06 February 2009

Middle Class Duany and the Environment

...What then is this world of the New Urbanism, and why is traditional architecture important to it? There are many reasons, but the primary one is that because traditional architecture is a common language of the American middle class... The enormous American middle class is the group that really matters, and yet they are the only consumers of architecture not addressed in the modernist schools or the professional periodicals.

...the middle, class unlike the poor, the market gives choice -- and given choice they choose traditionalism. Their ability to evade the modernist discourse (which the poor cannot do) confuses architects. But it does not confuse us. ... we enlist the middle class to our cause, which is to have them inhabit again a walkable, compact, and diverse urbanism.

... the lifestyle of the American middle class is the root cause of the environmental problems of the world today. It is that simple. It is the way we supersize our habitat, the way we consume as entertainment, the way we drive around to do ordinary things, the way we so freely allocate land to our use, and even how we choose to eat... It is this lifestyle, and now its export version ... which is responsible for the environmental problems we will all suffer...
-Andres Duany

3 comments:

Anonymous said...

Whether you agree or not he is an arrogant one. I would question the middle classes preference for tradionalism.

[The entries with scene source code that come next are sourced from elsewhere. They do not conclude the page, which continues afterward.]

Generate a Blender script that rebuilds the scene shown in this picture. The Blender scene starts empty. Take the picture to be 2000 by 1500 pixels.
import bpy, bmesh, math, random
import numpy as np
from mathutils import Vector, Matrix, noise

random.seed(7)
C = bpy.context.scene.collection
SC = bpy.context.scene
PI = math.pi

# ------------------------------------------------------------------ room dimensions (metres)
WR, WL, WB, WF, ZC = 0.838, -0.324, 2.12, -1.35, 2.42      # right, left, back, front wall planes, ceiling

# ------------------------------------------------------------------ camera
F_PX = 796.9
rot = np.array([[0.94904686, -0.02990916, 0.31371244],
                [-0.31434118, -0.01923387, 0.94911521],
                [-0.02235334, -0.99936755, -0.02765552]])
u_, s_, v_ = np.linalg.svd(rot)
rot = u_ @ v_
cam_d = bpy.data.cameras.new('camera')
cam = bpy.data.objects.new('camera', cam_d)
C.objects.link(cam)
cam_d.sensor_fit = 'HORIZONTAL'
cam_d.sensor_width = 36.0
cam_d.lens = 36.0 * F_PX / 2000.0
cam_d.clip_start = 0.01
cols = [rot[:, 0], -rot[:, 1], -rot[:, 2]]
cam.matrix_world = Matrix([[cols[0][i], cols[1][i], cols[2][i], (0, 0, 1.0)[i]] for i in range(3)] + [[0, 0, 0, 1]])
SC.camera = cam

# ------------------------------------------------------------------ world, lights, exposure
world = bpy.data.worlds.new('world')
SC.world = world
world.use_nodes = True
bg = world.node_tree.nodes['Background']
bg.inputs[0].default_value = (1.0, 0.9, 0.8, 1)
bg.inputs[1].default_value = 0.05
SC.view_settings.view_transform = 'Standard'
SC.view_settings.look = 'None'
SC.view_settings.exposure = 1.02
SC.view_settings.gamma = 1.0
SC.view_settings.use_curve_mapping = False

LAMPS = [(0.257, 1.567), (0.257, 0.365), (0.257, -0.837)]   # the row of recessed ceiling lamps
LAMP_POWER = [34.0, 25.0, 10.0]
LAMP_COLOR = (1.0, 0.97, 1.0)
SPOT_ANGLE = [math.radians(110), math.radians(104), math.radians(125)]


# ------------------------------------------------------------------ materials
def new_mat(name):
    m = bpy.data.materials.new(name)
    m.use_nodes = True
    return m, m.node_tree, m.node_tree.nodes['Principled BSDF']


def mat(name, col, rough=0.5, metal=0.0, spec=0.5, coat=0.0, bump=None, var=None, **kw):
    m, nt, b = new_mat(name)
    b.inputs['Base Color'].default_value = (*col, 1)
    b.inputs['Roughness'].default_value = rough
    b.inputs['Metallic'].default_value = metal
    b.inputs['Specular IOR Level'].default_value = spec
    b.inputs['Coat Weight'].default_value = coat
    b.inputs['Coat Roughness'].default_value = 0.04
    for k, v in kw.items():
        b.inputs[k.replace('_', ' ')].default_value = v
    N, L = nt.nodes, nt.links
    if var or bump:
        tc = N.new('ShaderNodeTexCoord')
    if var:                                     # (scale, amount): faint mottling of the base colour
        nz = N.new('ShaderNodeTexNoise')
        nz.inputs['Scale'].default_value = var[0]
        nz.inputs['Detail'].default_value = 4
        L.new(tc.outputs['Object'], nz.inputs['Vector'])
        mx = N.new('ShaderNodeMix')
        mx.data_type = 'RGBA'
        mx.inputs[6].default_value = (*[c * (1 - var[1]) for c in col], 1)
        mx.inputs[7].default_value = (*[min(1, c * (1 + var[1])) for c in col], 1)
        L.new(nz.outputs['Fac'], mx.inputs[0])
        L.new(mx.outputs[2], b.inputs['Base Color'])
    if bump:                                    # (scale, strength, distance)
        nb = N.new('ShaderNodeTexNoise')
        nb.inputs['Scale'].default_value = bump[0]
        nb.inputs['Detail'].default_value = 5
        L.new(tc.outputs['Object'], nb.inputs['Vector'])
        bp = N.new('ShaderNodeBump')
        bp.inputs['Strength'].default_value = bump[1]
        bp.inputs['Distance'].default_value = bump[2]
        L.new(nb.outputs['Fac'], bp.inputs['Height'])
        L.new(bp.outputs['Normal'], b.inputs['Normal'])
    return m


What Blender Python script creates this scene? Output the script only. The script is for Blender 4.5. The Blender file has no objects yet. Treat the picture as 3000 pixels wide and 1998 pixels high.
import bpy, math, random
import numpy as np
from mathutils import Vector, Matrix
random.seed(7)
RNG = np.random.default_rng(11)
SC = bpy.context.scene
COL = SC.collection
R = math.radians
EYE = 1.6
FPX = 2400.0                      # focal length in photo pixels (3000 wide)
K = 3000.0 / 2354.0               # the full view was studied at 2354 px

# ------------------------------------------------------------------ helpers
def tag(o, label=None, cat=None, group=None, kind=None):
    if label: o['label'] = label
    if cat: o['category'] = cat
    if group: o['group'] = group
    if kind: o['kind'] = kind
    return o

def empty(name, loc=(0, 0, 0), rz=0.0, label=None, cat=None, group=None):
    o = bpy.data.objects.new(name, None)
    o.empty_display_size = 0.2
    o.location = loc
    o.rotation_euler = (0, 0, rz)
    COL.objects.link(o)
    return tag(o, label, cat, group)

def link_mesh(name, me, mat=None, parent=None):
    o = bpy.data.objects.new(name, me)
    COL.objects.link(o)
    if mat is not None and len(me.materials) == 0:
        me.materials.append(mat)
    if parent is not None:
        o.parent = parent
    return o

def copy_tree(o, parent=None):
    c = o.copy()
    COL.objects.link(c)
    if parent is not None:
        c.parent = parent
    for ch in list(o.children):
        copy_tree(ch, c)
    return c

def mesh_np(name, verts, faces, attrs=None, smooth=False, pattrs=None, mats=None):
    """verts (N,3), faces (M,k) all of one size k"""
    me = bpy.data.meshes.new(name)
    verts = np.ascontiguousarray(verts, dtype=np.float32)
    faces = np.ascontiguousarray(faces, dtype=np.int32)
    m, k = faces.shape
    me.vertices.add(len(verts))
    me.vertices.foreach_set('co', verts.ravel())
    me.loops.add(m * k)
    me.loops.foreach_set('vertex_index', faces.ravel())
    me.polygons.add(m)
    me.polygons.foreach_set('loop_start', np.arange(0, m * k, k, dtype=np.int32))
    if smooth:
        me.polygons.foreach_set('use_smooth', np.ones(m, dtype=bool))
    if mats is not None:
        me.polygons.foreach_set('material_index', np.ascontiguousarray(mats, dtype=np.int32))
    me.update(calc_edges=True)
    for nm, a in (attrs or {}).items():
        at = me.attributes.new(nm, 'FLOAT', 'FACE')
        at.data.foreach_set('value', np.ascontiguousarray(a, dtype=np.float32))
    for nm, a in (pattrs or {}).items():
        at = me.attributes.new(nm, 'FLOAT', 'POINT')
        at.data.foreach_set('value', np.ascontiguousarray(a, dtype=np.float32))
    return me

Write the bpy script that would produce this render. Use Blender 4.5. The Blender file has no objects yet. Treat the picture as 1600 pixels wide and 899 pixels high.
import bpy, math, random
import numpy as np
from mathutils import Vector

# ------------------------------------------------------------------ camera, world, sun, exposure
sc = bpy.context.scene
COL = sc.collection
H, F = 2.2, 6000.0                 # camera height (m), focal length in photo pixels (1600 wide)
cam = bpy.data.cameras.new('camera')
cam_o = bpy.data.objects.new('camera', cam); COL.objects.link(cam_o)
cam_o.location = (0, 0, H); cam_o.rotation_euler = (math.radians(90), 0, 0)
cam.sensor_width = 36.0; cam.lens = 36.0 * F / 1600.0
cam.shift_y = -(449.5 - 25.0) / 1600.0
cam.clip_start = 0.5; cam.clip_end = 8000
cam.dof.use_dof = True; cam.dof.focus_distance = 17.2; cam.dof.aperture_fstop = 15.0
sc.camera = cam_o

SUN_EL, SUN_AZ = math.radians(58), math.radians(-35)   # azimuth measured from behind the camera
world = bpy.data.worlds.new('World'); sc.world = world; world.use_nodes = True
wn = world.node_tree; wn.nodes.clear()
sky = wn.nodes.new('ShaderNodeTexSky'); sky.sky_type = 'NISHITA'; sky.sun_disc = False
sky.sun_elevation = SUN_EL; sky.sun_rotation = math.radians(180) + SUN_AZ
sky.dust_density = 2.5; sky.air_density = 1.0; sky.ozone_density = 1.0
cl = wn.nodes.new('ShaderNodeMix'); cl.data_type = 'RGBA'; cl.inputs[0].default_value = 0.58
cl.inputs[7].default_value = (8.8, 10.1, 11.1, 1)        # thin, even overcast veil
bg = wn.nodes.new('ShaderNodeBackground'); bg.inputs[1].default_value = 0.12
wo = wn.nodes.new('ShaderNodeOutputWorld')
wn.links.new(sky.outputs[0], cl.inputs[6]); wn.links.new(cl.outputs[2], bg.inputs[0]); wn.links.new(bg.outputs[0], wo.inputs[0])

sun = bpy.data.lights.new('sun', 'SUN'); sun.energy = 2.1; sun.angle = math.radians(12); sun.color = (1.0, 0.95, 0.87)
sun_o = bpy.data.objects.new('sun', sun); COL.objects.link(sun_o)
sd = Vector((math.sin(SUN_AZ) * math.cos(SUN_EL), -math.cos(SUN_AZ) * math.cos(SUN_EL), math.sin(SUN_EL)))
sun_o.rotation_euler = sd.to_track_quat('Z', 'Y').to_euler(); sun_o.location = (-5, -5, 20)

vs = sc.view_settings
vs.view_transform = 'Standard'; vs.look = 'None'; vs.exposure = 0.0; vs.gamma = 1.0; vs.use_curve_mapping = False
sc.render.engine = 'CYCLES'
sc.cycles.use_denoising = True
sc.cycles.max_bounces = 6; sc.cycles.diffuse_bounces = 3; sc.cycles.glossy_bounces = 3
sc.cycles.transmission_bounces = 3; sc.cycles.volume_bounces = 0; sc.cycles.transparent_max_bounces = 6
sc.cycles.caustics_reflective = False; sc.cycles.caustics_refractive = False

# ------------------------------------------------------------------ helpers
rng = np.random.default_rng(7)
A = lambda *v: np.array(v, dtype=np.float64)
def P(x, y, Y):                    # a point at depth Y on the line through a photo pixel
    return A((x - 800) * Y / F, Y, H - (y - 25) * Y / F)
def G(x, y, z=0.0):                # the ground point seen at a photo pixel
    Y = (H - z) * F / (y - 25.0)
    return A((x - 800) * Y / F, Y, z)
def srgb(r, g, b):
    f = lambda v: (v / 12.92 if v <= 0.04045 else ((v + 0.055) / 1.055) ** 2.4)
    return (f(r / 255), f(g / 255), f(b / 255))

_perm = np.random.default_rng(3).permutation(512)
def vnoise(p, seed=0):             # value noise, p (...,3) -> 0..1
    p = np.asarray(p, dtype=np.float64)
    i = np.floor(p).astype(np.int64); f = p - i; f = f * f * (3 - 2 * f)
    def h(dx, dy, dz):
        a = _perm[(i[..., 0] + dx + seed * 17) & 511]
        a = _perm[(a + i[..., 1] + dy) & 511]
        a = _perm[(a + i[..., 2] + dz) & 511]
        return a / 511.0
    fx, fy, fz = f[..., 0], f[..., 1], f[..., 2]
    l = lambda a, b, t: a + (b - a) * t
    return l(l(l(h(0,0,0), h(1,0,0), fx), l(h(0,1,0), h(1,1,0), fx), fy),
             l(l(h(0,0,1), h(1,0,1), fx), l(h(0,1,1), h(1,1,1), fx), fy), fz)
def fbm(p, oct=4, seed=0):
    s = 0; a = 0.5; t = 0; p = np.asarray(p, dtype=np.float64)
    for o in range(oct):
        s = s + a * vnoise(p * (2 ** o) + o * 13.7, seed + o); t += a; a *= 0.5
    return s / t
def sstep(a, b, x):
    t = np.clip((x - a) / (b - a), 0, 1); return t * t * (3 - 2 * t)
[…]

Are McMansions traditional? Even the more humble abodes of the middle class are less traditional than they are a hybrid modern-traditional aesthetic.

Which shows me that New Urbanism's arguments are often predicated on a dichotomy between modern and and traditional, which is really a device of academics and doesn't reflect the reality, which is that there is no such thing as style.

In the words of a well known graphic designer. Style=Fart

CityKin said...

yes arrogant. but is he really an academic, and why does he generate such disdain? I actually think he is arguing against style, arguing that we should learn from tradition.

His words here are spoken to other New Urbanists trying to move them towards traditionalism, because there are modernists in the group.

The middle class has repeatedly rejected modernism in the form of minimalist undecorated boxes. They/we prefer things that are prohibited in the rules of modernism such as: decoration, gabled roofs and ornamentation.

Anonymous said...

Your right, he is not an academic, but a salesman posing as an intellectual. He uses rhetoric that isn't logical, confusing aesthetics with ideology and market forces with consumer preferences. It all sounds good coming out, but if you place it in a larger context it quickly falls apart.

I think his disdain for ideas other than his own creates disdain for him. I have heard him speak in a few places and met him in a studio, where he was invited to talk about our project, but focused on himself for an hour. Geesh, he invites disdain. How can anyone tolerate him?